New smart gun using chip technology has support of former Seattle Police chiefs

After trying education and legislation, a local advocate for gun safety is turning to technology to prevent gun violence.

Ralph Fascitelli is working to create a smart gun that uses a chip the size of a piece of rice, similar to what's in a key fob.

The chip uses radio frequency identification, or RFID, and can be embedded in a ring or watch. Fascitelli said the gun will only work for the authorized user, when that user is wearing the chip and is in close proximity to the gun.

"It's a very simple, perfect, proven solution," said Fascitelli. "Basically, it involves a digital handshake between the body of the gun and the chip."

Fascitelli is the co-founder of Lode Star Firearms, a smart gun company, and is working to get the funding to make a prototype.

He spent the last 20 years fighting to end gun violence, through Washington Ceasefire.

He joined Ceasefire after the Columbine shooting and became best friends with federal prosecutor Tom Wales. Wales was gunned down in his Queen Anne home in October 2001 by a suspect who still has not been caught.

Fascitelli kept working to reduce gun violence as a way to honor him.

But after decades of focusing on education and legislation, Fascitelli, who works in advertising, said he has determined that technology is the most effective way to save lives.

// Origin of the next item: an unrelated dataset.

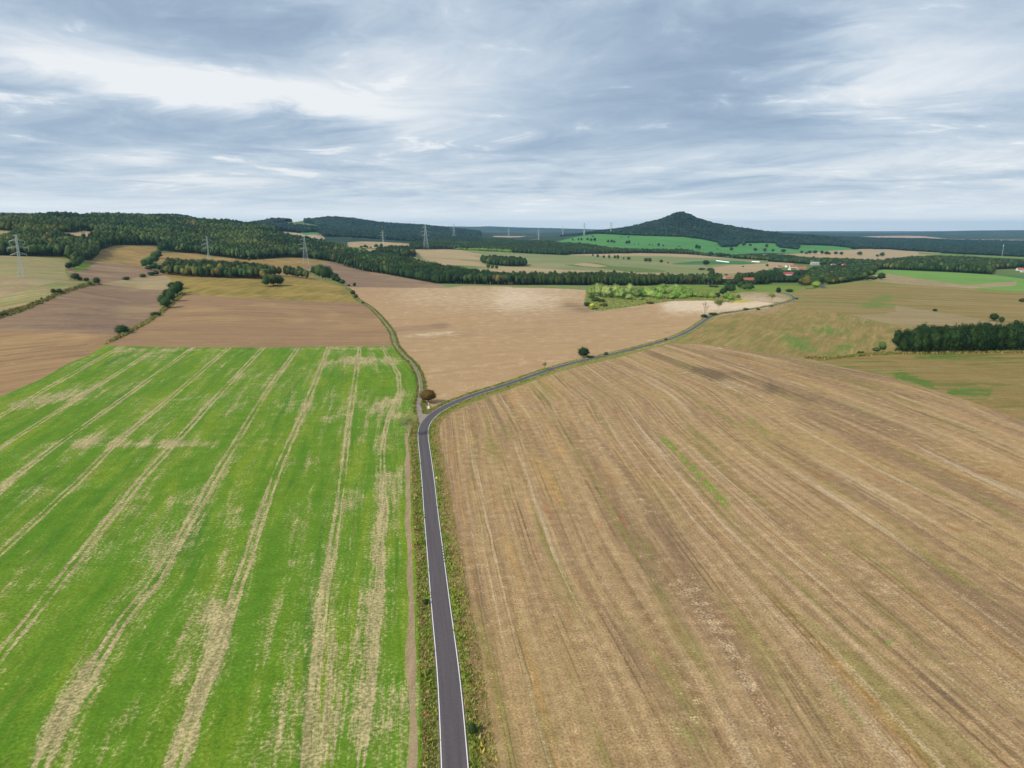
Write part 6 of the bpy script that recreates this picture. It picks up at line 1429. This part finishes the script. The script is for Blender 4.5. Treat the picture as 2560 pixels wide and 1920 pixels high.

Fascitelli said the smart gun with chip technology will prevent school shootings, suicides and accidents. He mentioned the case in Stanwood in March 2012, when a Marysville police officer accidentally left a loaded gun in the family van. His 3-year-old son killed his 7-year-old daughter with the gun.

"It just destroys families, obviously. It's not just the horrendous tragedy of the individual. You can imagine, those scars don't leave," said Fascitelli.

He's convinced the new technology could protect kids, prevent suicides and stop mass shootings.

Fascitelli teamed up with two former Seattle police chiefs, Gil Kerlikowske and John Diaz, to work to develop the 9 mm smart gun.

They know reliability is crucial and think Seattle is a great place for the technology to take off.

"In Seattle, in particular, I think the high-tech revolution that has gone on there for a number of years makes people understand the reliability of technology, " said former Seattle Police Chief Gil Kerlikowske. "You can go back decades and there's very little change to the safety and security of a firearm. This would be the ultimate step. "

Fascitelli said the new chip technology is crucial and that previous attempts at using biometrics, or fingerprints, for smart guns fall short. He said getting the fingerprint to work when there is sweat, blood or rain is impossible.

He said the fingerprint technology also made it impossible for police to use the guns because they often wear gloves.

He said the new chip technology doesn't have those limitations.

The owner of Pinto's Gun Shop in Renton, Diana Pinto, said she is skeptical of the chip technology.

"For me, the worry would be if it fails and I'm relying on that for my firearm to work and it doesn't work. Now, I'm left with basically a rock," said Pinto. "I think it's a good idea in concept and I understand the reasoning behind it, but I don't think it's something that's going to be effective or make a difference that they're hoping that it will."

Lode Star Firearms is looking to gun experts to develop the chip technology smart gun.
Ginger Chandler is the chief product officer and senior vice president of Lode Star Firearms. She worked in product development and innovation at Remington Arms and at Smith & Wesson.

The next step is to create a prototype, which they expect will take $3 million. 
They say police chiefs across the country have already offered to test the smart gun.

The CEO of Dick's Sporting Goods has voiced support for smart guns. "He says, 'If you can prove reliability of a smart gun, I'll distribute it in all 800 of my stores across the country,'" said Fascitelli.

"This is the best approach to reducing gun violence," said Fascitelli.